To list people as friends, when the Facebook user actually wants them as their supporters, is considered bad form by many users of Facebook, because they say it creates a sense of intimacy that may not really exist. Some politicians’ Facebook pages, while they purport to be personal, are actually monitored and run by staff members or volunteers.

As Ms. Shenker puts it, “Don’t pretend you want to hang out with someone and then hit him or her up for money.”

The phenomenon is no surprise, said Andrew Rasiej, founder of Personal Democracy Forum, which analyzes the use of technology by politicians. One page is authentic. The other reads like propaganda.

“The more authentic a candidate can appear to his supporters, the more credible his or her message,” Mr. Rasiej said.

New York State Assemblyman Greg Ball, whose district includes Westchester County, says he recently purchased several e-mail lists to draw people to his personal Facebook page, which he hopes to make one of the centerpieces in his campaign for Congress.

Councilman Peter Cammarano of Hoboken, N.J., uses his personal page to join Facebook groups like Hoboken Young Professionals or Hoboken Lawyers Alliance. Once in, he posts notes on the group’s bulletin board alerting members to fund-raisers. He says it’s far more productive to find potential supporters that way than standing outside a ShopRite handing out fliers, where he does not know if the people he approaches even live in Hoboken.

Supporters like being considered friends, both online and off. Making them feel important can foster the relationship, said Richard Zeoli, who is running for freeholder in Sussex County, N.J.

“Look at the private dinner the new chief of staff hosted for the high-level donors and the V.I.P. access they received during the inauguration,” Mr. Zeoli said.

But the technology is developing faster than the rules of etiquette. Most political operations know it’s not O.K. to phone people during dinner, but the rules for online engagement are yet to be established, said Scott Shields, a political consultant with White Horse Strategies L.L.C. in Rockaway, N.J. “Still, when you hear about things like what that Westchester politician did, it sets off alarm bells in people’s minds. It’s not something that would pass most people’s smell test,” Mr. Shields said.

Of course, by drawing people to their personal Facebook pages, politicians are essentially invading their own privacy. They are limited in what they can post and must carefully screen their friends, knocking out those who post risqué photos or lewd messages.

Bill Finch, the mayor of Bridgeport, Conn., said he was amazed at what people will say online. As a state senator, he had a Web site and was forced to shut down its blog because the discussions turned nasty, he said.

“I don’t know if there are a lot of mental issues out there, but there are a lot of angry people who don’t know how to behave themselves,” Mr. Finch said.

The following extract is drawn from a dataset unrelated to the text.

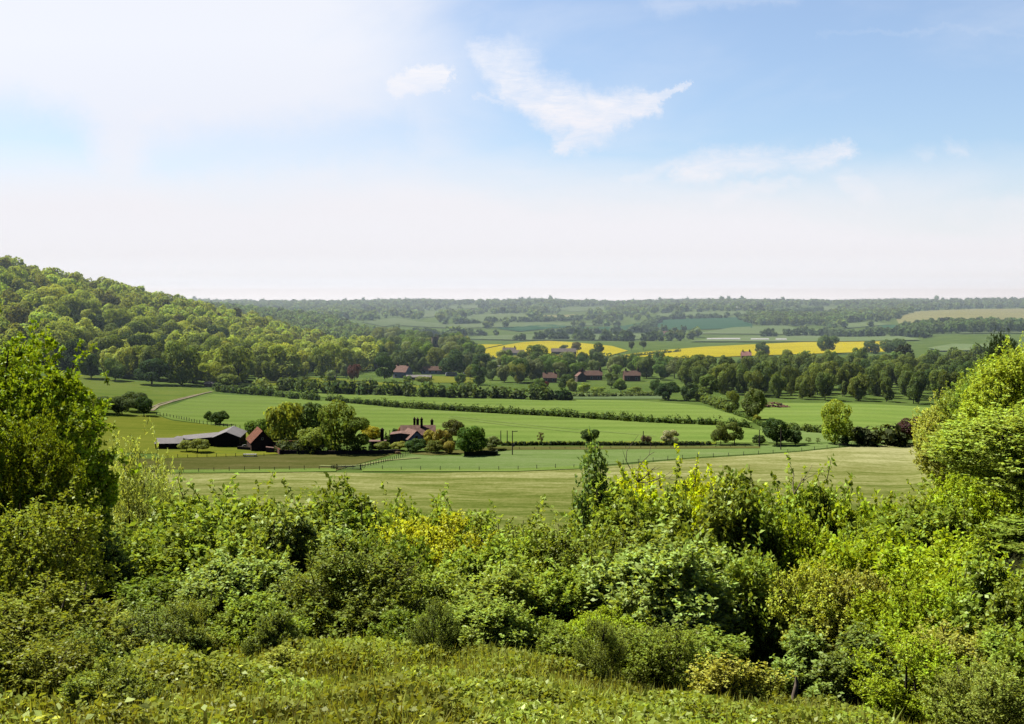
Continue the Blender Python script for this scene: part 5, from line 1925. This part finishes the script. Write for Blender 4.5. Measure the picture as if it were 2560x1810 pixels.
def capsule(ax, ay, bx, by, w1, w2, soft=.6):
    a = ray(ax, ay)
    b = ray(bx, by)
    ba = (b[0] - a[0], b[1] - a[1], 0)
    n1 = nt.nodes.new("ShaderNodeVectorMath")
    n1.operation = 'SUBTRACT'
    L.new(pq, n1.inputs[0])
    n1.inputs[1].default_value = (a[0], a[1], 0)
    dt = nt.nodes.new("ShaderNodeVectorMath")
    dt.operation = 'DOT_PRODUCT'
    L.new(n1.outputs[0], dt.inputs[0])
    dt.inputs[1].default_value = ba
    h = mathn(nt, 'DIVIDE', dt.outputs["Value"], ba[0] ** 2 + ba[1] ** 2, clamp=True)
    sc = nt.nodes.new("ShaderNodeVectorMath")
    sc.operation = 'SCALE'
    sc.inputs[0].default_value = ba
    L.new(h, sc.inputs[3])
    sb = nt.nodes.new("ShaderNodeVectorMath")
    sb.operation = 'DISTANCE'
    L.new(n1.outputs[0], sb.inputs[0])
    L.new(sc.outputs[0], sb.inputs[1])
    wd = mathn(nt, 'MULTIPLY_ADD', h, (w2 - w1) / F, w1 / F)
    e = mathn(nt, 'DIVIDE', sb.outputs["Value"], wd)
    mr = nt.nodes.new("ShaderNodeMapRange")
    mr.interpolation_type = 'SMOOTHSTEP'
    L.new(e, mr.inputs[0])
    mr.inputs[1].default_value = 1.0 + soft
    mr.inputs[2].default_value = 1.0 - soft
    mr.inputs[3].default_value = 0
    mr.inputs[4].default_value = 1
    return mr.outputs[0]


def smooth(v, a, b):
    mr = nt.nodes.new("ShaderNodeMapRange")
    mr.interpolation_type = 'SMOOTHSTEP'
    L.new(v, mr.inputs[0])
    mr.inputs[1].default_value = a
    mr.inputs[2].default_value = b
    return mr.outputs[0]


CAPS = [
    (1190, 128, 1290, 170, 22, 48, .75, .75), (1210, 140, 1290, 205, 30, 46, .7, .8), (1270, 200, 1400, 270, 36, 52, .6, .95), (1400, 265, 1490, 290, 62, 50, .5, 1.1), (1490, 268, 1630, 262, 50, 26, .5, 1.1),
    (1610, 258, 1712, 202, 18, 5, .5, 1.0), (1490, 315, 1400, 366, 44, 20, .6, .9), (1380, 335, 1440, 360, 14, 18, .8, .6), (1290, 250, 1180, 225, 10, 5, .9, .4),
    (1000, 205, 1110, 180, 24, 24, .35, 1.15), (1050, 205, 1100, 215, 18, 14, .4, 1.05), (1070, 185, 1105, 165, 16, 12, .4, 1.0),
    (1720, 430, 2110, 372, 30, 20, .8, .95), (1800, 500, 2010, 440, 24, 10, .8, .7), (2110, 440, 2180, 490, 20, 26, .8, .6), (2020, 400, 2120, 365, 8, 16, .7, .7), (1560, 440, 1760, 400, 10, 16, .9, .5),
    (2390, 365, 2415, 368, 20, 16, .9, .55), (2310, 372, 2330, 370, 14, 10, .9, .3), (2400, 530, 2560, 490, 24, 14, .9, .4),
    (2050, 88, 2600, 80, 6, 6, .9, .10), (1640, 2, 1980, -8, 22, 14, 1.0, .22), (350, 285, 400, 265, 14, 10, .9, .4),
]
tot = None
for c in CAPS:
    v = mathn(nt, 'MULTIPLY', capsule(*c[:7]), c[7])
    tot = v if tot is None else mathn(nt, 'MAXIMUM', tot, v)
# soft fibrous texture inside the clouds
fib = noise(nt, mapping(nt, pq0, (1.0, 2.4, 1), (0, 0, R(-22))), 9, 7, .6, .5)
fib2 = noise(nt, mapping(nt, pq0, (1.0, 4.5, 1), (0, 0, R(-28))), 30, 8, .7, .8)
fibs = mathn(nt, 'ADD', mathn(nt, 'MULTIPLY_ADD', fib, 1.5, -.12), mathn(nt, 'MULTIPLY', mathn(nt, 'SUBTRACT', fib2, .5), 1.1))
tot = mathn(nt, 'MULTIPLY', tot, fibs, clamp=True)
# broad veil: white to the left and towards the horizon
veiln = noise(nt, mapping(nt, pq0, (1.0, 2.6, 1), (0, 0, R(10))), 3.2, 6, .55, .4)
vn = mathn(nt, 'SUBTRACT', veiln, .5)
pv = mathn(nt, 'MULTIPLY_ADD', vn, .30, P_)
left = smooth(pv, .10, -.20)
qv = mathn(nt, 'MULTIPLY_ADD', vn, .10, Q_)
hor = smooth(mathn(nt, 'MULTIPLY_ADD', P_, .05, qv), .165, .065)
hor_l = mathn(nt, 'MULTIPLY', left, .86)
gapc = capsule(-200, 360, 130, 372, 130, 95, .75)
gap2 = mathn(nt, 'MULTIPLY', capsule(420, 395, 1000, 330, 60, 50, 1.0), .35)
hor_l = mathn(nt, 'MULTIPLY', hor_l, mathn(nt, 'SUBTRACT', 1.0, mathn(nt, 'MULTIPLY', gapc, .58)))
hor_l = mathn(nt, 'MULTIPLY', hor_l, mathn(nt, 'SUBTRACT', 1.0, gap2))
veil = mathn(nt, 'MAXIMUM', hor_l, hor)
thin = mathn(nt, 'MULTIPLY_ADD', smooth(veiln, .42, .75), .32, .10)
veil = mathn(nt, 'MAXIMUM', veil, thin)
# away from the view the sky stays clear
front = smooth(sp.outputs[1], .1, .45)
veil = mathn(nt, 'MULTIPLY', veil, front)
tot = mathn(nt, 'MULTIPLY', tot, front)
mask = mathn(nt, 'SUBTRACT', 1.0, mathn(nt, 'MULTIPLY', mathn(nt, 'SUBTRACT', 1.0, veil), mathn(nt, 'SUBTRACT', 1.0, tot)))
k = 1.0 / SKYS
cloudc = ramp(nt, mathn(nt, 'MULTIPLY', Q_, 4.0, None, True), [(0.0, (1.74, 2.06, 2.6)), (.036, (1.53, 1.78, 2.24)), (.055, (1.19, 1.33, 1.57)), (.085, (1.04, 1.09, 1.2)), (.16, (.94, .945, 1.005)), (.32, (.905, .90, .95)), (.6, (.90, .895, .955)), (.9, (.97, .965, 1.0))])
cloudc = mixc(nt, 1.0, cloudc, (k, k, k), 'MULTIPLY')
# sky darkened overhead, beside and behind the view, added to deepen shade
dim = mathn(nt, 'MULTIPLY', mathn(nt, 'MULTIPLY_ADD', smooth(sp.outputs[1], .30, .85), .76, .24), mathn(nt, 'MULTIPLY_ADD', smooth(sp.outputs[2], .60, .28), .6, .40))
skyc = mixc(nt, 1.0, sky.outputs[0], (1.0, 1.09, 1.2), 'MULTIPLY')
L.new(mixc(nt, 1.0, mixc(nt, mask, skyc, cloudc), dim, 'MULTIPLY'), bg.inputs["Color"])
bg.inputs["Strength"].default_value = SKYS
L.new(bg.outputs[0], wo.inputs[0])

sl = bpy.data.lights.new("sun", 'SUN')
sl.energy = 5.0
sl.angle = R(.5)
sl.color = (1.0, .95, .86)
so = bpy.data.objects.new("sun", sl)
COL.objects.link(so)
sv = Vector((math.sin(R(SUN_AZ)) * math.cos(R(SUN_EL)), math.cos(R(SUN_AZ)) * math.cos(R(SUN_EL)), math.sin(R(SUN_EL))))
so.rotation_euler = sv.to_track_quat('Z', 'Y').to_euler()
so.location = (0, 0, 300)

scene.view_settings.view_transform = 'Standard'
scene.view_settings.look = 'None'
scene.view_settings.exposure = 0
cy = scene.cycles
cy.max_bounces = 3
cy.diffuse_bounces = 0
cy.glossy_bounces = 1
cy.transmission_bounces = 1
cy.transparent_max_bounces = 6
cy.volume_bounces = 0
cy.use_denoising = True
cy.use_adaptive_sampling = True
cy.adaptive_threshold = .02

But politicians with personal pages on Facebook risk revealing too much, sometimes to their opponents. When Craig M. Johnson, an incumbent Democratic state senator from Long Island, ran for re-election in November, he was promised the Independence Party’s line, an advantage because it meant his name would appear twice on the ballot. To his surprise, a registered member of the Independence Party began circulating petitions seeking the ballot line herself. The senator’s staff looked at the Independence candidate’s Facebook page and saw she counted among her friends the son of Mr. Johnson’s Republican opponent, an indication his rival was behind the woman’s candidacy, Mr. Johnson said. In the end, the woman declined the nomination, and through a series of political machinations, the Republican candidate received the Independence line.

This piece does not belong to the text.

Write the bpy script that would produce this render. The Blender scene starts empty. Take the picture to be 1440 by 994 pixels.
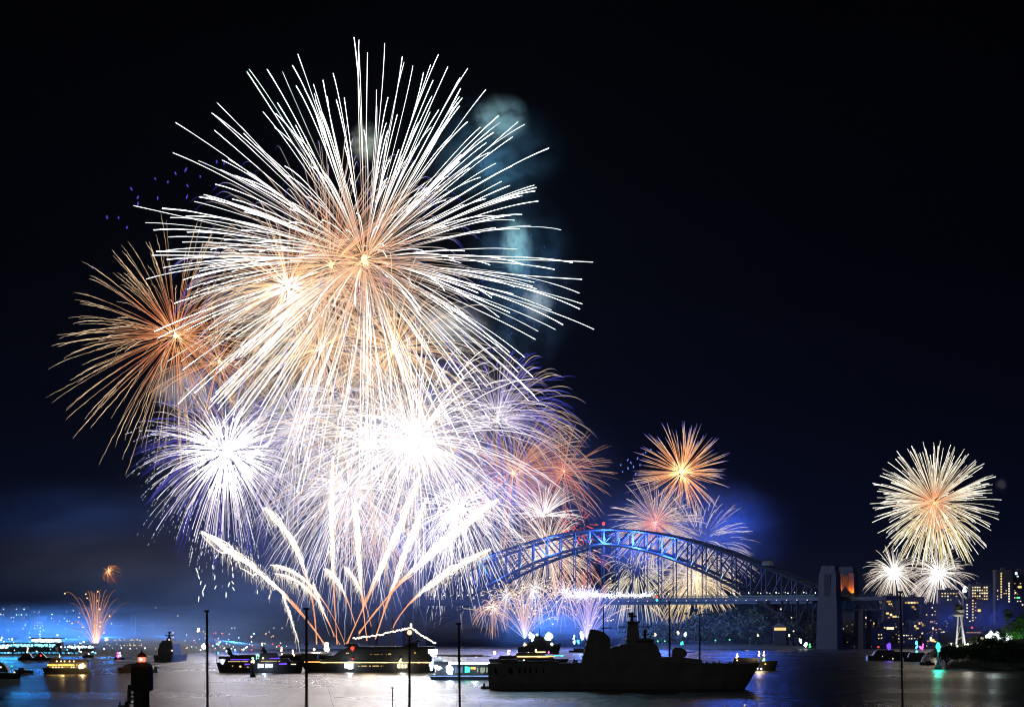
import bpy, bmesh, math, random
import numpy as np
from mathutils import Vector, Matrix

S = bpy.context.scene
COL = S.collection
PI = math.pi
R = math.radians

# ------------------------------------------------------------------ camera
F, HOR, CAMZ = 3400.0, 886.0, 20.0          # focal length in photo pixels, horizon row, eye height
cam = bpy.data.cameras.new('camera')
cam.sensor_width = 36.0
cam.lens = 36.0 * F / 1440.0
cam.shift_y = (HOR - 497.0) / 1440.0
cam.clip_start, cam.clip_end = 1.0, 30000.0
camo = bpy.data.objects.new('camera', cam)
COL.objects.link(camo)
camo.location = (0, 0, CAMZ)
camo.rotation_euler = (PI / 2, 0, 0)
S.camera = camo

# ------------------------------------------------------------------ world: night sky
w = bpy.data.worlds.new('World')
S.world = w
w.use_nodes = True
nt = w.node_tree
bg = nt.nodes['Background']
sky = nt.nodes.new('ShaderNodeTexSky')
sky.sky_type = 'NISHITA'
sky.sun_disc = False
sky.sun_elevation = R(-3.0)
sky.sun_rotation = R(150)
sky.ozone_density = 6.0
sky.dust_density = 0.2
sky.air_density = 1.0
tcw = nt.nodes.new('ShaderNodeTexCoord')
sep = nt.nodes.new('ShaderNodeSeparateXYZ')
nt.links.new(tcw.outputs['Generated'], sep.inputs[0])
rmp = nt.nodes.new('ShaderNodeValToRGB')
rmp.color_ramp.elements[1].position = 0.24
rmp.color_ramp.elements[0].color = (0.35, 0.5, 1.3, 1)
rmp.color_ramp.elements[1].color = (0, 0, 0, 1)
for pos, c in ((0.04, (0.08, 0.14, 0.62)), (0.09, (0.01, 0.03, 0.22)), (0.15, (0.0, 0.004, 0.05))):
    rmp.color_ramp.elements.new(pos).color = (*c, 1)
nt.links.new(sep.outputs['Z'], rmp.inputs[0])
bg2 = nt.nodes.new('ShaderNodeBackground')
bg2.inputs[1].default_value = 0.013
nt.links.new(rmp.outputs[0], bg2.inputs[0])
addw = nt.nodes.new('ShaderNodeAddShader')
nt.links.new(bg.outputs[0], addw.inputs[0])
nt.links.new(bg2.outputs[0], addw.inputs[1])
nt.links.new(addw.outputs[0], nt.nodes['World Output'].inputs['Surface'])
nt.links.new(sky.outputs[0], bg.inputs[0])
bg.inputs[1].default_value = 0.0012
# faint town light from behind the viewer
sun = bpy.data.lights.new('sun', 'SUN')
sun.energy = 0.1
sun.angle = R(12)
sun.color = (1.0, 0.92, 0.85)
suno = bpy.data.objects.new('sun', sun)
COL.objects.link(suno)
suno.rotation_euler = (R(68), 0, R(-25))

S.view_settings.view_transform = 'Standard'
S.view_settings.look = 'None'
S.view_settings.exposure = 0.0
S.view_settings.gamma = 1.0
S.view_settings.use_curve_mapping = False
S.render.engine = 'CYCLES'
cy = S.cycles
cy.use_denoising = True
cy.denoising_input_passes = 'RGB_ALBEDO_NORMAL'
cy.pixel_filter_type = 'BLACKMAN_HARRIS'
cy.filter_width = 1.15
cy.max_bounces = 4
cy.diffuse_bounces = 1
cy.glossy_bounces = 2
cy.transparent_max_bounces = 16
cy.volume_bounces = 0
cy.volume_step_rate = 1.0
cy.volume_max_steps = 96
cy.sample_clamp_indirect = 20.0
cy.sample_clamp_direct = 40.0
cy.caustics_reflective = False
cy.caustics_refractive = False


# ------------------------------------------------------------------ helpers
def P(px, py, d):
    """the point of the place seen at photo pixel (px, py) when it stands d metres away"""
    return Vector(((px - 720.0) * d / F, d, CAMZ + (HOR - py) * d / F))


def dw(py):
    """distance of the water seen at photo row py"""
    return CAMZ * F / (py - HOR)


def tag(o, label=None, cat=None, group=None, kind=None):
    if label: o['label'] = label
    if cat: o['category'] = cat
    if group: o['group'] = group
    if kind: o['kind'] = kind
    return o


def thing(name, label, cat, loc=(0, 0, 0), rz=0.0, group=None):
    o = bpy.data.objects.new(name, None)
    o.empty_display_size = 2.0
    COL.objects.link(o)
    o.location = loc
    o.rotation_euler = (0, 0, rz)
    return tag(o, label, cat, group)


MATS = {}


def mat(name, color, rough=0.6, metal=0.0, var=0.0, scale=1.0, spec=0.5):
    if name in MATS: return MATS[name]
    m = bpy.data.materials.new(name)
    m.use_nodes = True
    t = m.node_tree
    b = t.nodes['Principled BSDF']
    b.inputs['Roughness'].default_value = rough
    b.inputs['Metallic'].default_value = metal
    b.inputs['Specular IOR Level'].default_value = spec
    b.inputs['Base Color'].default_value = (*color, 1)
    if var > 0:
        tc = t.nodes.new('ShaderNodeTexCoord')
        n = t.nodes.new('ShaderNodeTexNoise')
        n.inputs['Scale'].default_value = scale
        n.inputs['Detail'].default_value = 5
        r = t.nodes.new('ShaderNodeValToRGB')
        r.color_ramp.elements[0].position = 0.3
        r.color_ramp.elements[1].position = 0.7
        r.color_ramp.elements[0].color = (*[c * (1 - var) for c in color], 1)
        r.color_ramp.elements[1].color = (*[min(1, c * (1 + var)) for c in color], 1)
        t.links.new(tc.outputs['Object'], n.inputs['Vector'])
        t.links.new(n.outputs['Fac'], r.inputs[0])
        t.links.new(r.outputs[0], b.inputs['Base Color'])
    MATS[name] = m
    return m


def glow(name, color, strength):
    if name in MATS: return MATS[name]
    m = bpy.data.materials.new(name)
    m.use_nodes = True
    t = m.node_tree
    t.nodes.clear()
    e = t.nodes.new('ShaderNodeEmission')
    e.inputs[0].default_value = (*color, 1)
    e.inputs[1].default_value = strength
    o = t.nodes.new('ShaderNodeOutputMaterial')
    t.links.new(e.outputs[0], o.inputs['Surface'])
    m.cycles.emission_sampling = 'NONE'
    MATS[name] = m
    return m


class MB:
    """collects shapes, builds ONE mesh object"""
    def __init__(s):
        s.v, s.f, s.mi = [], [], []
        s.cur = 0

    def add(s, vs, fs):
        b = len(s.v)
        s.v += [tuple(v) for v in vs]
        s.f += [tuple(i + b for i in f) for f in fs]
        s.mi += [s.cur] * len(fs)
        return s

    def box(s, x0, x1, y0, y1, z0, z1, tx=0.0, ty=0.0, sx0=0.0, sx1=0.0):
        """box; tx/ty shrink the top, sx0/sx1 rake the two ends of the top"""
        v = [(x0, y0, z0), (x1, y0, z0), (x1, y1, z0), (x0, y1, z0),
             (x0 + tx + sx0, y0 + ty, z1), (x1 - tx - sx1, y0 + ty, z1), (x1 - tx - sx1, y1 - ty, z1), (x0 + tx + sx0, y1 - ty, z1)]
        return s.add(v, [(0, 3, 2, 1), (4, 5, 6, 7), (0, 1, 5, 4), (1, 2, 6, 5), (2, 3, 7, 6), (3, 0, 4, 7)])

    def prism(s, prof, y0, y1, ty=0.0):
        """side outline in x,z pulled from y0 to y1"""
        n = len(prof)
        v = [(x, y0, z) for x, z in prof] + [(x, y1, z) for x, z in prof]
        f = [tuple(range(n))[::-1], tuple(range(n, 2 * n))]
        for i in range(n):
            j = (i + 1) % n
            f.append((i, j, n + j, n + i))
        return s.add(v, f)

    def bar(s, a, b, r0, r1=None, n=6):
        a, b = Vector(a), Vector(b)
        if r1 is None: r1 = r0
        d = b - a
        if d.length < 1e-6: return s
        d.normalize()
        u = d.orthogonal().normalized()
        w_ = d.cross(u)
        v = []
        for p, r in ((a, r0), (b, r1)):
            for k in range(n):
                t = 2 * PI * k / n + PI / n
                v.append(p + (u * math.cos(t) + w_ * math.sin(t)) * r)
        f = [(k, (k + 1) % n, n + (k + 1) % n, n + k) for k in range(n)]
        f += [tuple(range(n))[::-1], tuple(range(n, 2 * n))]
        return s.add(v, f)

    def lathe(s, prof, cx=0, cy_=0, n=20):
        v, f = [], []
        m = len(prof)
        for r, z in prof:
            for k in range(n):
                t = 2 * PI * k / n
                v.append((cx + r * math.cos(t), cy_ + r * math.sin(t), z))
        for i in range(m - 1):
            for k in range(n):
                j = (k + 1) % n
                f.append((i * n + k, i * n + j, (i + 1) * n + j, (i + 1) * n + k))
        f.append(tuple(range(n))[::-1])
        f.append(tuple(range((m - 1) * n, m * n)))
        return s.add(v, f)

    def ball(s, c, r, nu=8, nv=5, sz=1.0):
        prof = [(max(0.02 * r, r * math.sin(PI * i / nv)), c[2] - r * sz * math.cos(PI * i / nv)) for i in range(nv + 1)]
        return s.lathe(prof, c[0], c[1], nu)

    def hull(s, x0, x1, zk, zd0, zd1, beam, bow=1, fine=0.35, flare=0.25, rake=0.06, transom=0.85):
        """boat hull from x0 to x1 along x; zd0/zd1 deck height at x0 and x1; bow=+1 points to x1, -1 to x0"""
        L = x1 - x0
        n = 14
        v, f = [], []
        for i in range(n + 1):
            t = i / n
            s_ = t if bow > 0 else 1 - t            # 0 stern .. 1 bow
            if s_ > 1 - fine:
                q = (s_ - (1 - fine)) / fine
                hw = (1 - q ** 1.8)
            else:
                q = s_ / (1 - fine)
                hw = transom + (1 - transom) * min(1, q * 2)
            hw = max(hw, 0.012) * beam / 2
            zd = zd0 + (zd1 - zd0) * t
            X = x0 + L * t
            rk = rake * L * max(0.0, (s_ - (1 - fine)) / fine) ** 1.5 * (1 if bow > 0 else -1)
            kw = hw * (1 - flare * (0.35 + 0.65 * s_))
            v += [(X, -hw, zd), (X - rk, -kw, zk), (X - rk, kw, zk), (X, hw, zd)]
        for i in range(n):
            a, b = 4 * i, 4 * i + 4
            for k in range(3):
                f.append((a + k, a + k + 1, b + k + 1, b + k))
            f.append((a + 3, a, b, b + 3))
        f.append((0, 3, 2, 1))
        e = 4 * n
        f.append((e, e + 1, e + 2, e + 3))
        return s.add(v, f)

    def build(s, name, mats, parent=None, smooth=False):
        me = bpy.data.meshes.new(name)
        me.from_pydata(s.v, [], s.f)
        if not isinstance(mats, (list, tuple)): mats = [mats]
        for m in mats: me.materials.append(m)
        if len(mats) > 1:
            me.polygons.foreach_set('material_index', s.mi)
        bm = bmesh.new()
        bm.from_mesh(me)
        bmesh.ops.recalc_face_normals(bm, faces=bm.faces)
        bm.to_mesh(me)
        bm.free()
        if smooth:
            me.polygons.foreach_set('use_smooth', [True] * len(me.polygons))
        o = bpy.data.objects.new(name, me)
        COL.objects.link(o)
        if parent: o.parent = parent
        return o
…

“It was clearly a political play to get the party line,” Mr. Johnson said.

But politicians using personal pages for outreach — particularly those already in office — may create disappointment if constituents mistakenly believe they have direct contact with their representative, and their correspondence goes unanswered.

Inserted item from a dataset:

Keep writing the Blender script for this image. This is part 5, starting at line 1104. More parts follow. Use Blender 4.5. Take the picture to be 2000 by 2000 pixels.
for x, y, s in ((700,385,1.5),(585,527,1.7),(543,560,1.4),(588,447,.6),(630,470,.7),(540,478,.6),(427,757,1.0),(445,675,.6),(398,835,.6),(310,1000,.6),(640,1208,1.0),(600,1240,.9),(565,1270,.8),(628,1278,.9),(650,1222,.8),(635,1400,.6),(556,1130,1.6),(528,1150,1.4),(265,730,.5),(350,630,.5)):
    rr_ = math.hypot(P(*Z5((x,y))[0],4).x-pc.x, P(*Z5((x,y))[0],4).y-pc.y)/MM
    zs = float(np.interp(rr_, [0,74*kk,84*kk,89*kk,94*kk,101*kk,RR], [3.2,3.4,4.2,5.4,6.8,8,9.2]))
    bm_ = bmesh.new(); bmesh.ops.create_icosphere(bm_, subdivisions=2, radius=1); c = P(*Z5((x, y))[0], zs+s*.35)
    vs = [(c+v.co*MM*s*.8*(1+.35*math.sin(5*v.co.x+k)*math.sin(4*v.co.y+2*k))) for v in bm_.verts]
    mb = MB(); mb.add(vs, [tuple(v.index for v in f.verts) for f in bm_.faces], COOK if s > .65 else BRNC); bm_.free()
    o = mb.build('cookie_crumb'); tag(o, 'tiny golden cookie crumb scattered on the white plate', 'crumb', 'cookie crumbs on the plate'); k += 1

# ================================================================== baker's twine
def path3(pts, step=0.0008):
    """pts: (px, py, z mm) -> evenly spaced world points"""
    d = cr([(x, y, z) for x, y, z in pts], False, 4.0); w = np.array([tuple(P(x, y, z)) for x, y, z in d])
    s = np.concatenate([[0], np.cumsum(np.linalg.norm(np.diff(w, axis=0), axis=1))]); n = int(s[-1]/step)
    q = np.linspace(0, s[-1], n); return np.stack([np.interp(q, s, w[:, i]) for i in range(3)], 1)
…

Staff members for Gov. Deval Patrick of Massachusetts had just that concern when they set up a Web site for the governor, according to Christine Williams, a political science professor at Bentley University in Waltham, Mass. But Dr. Williams, who interviewed members of the governor’s staff for a research paper, said the site’s benefits outweighed that fear when a constituent posted a comment criticizing a town pedestrian walk sign, and the poster’s local alderman went on the site and responded. The two met to try to resolve the issue.

But perhaps it is the politicians who are realizing there is a difference between real friends and supporters. Dr. Williams said that in the 2008 presidential primary, when a candidate withdrew from or lost a race, a significant number of people went online and rescinded their support.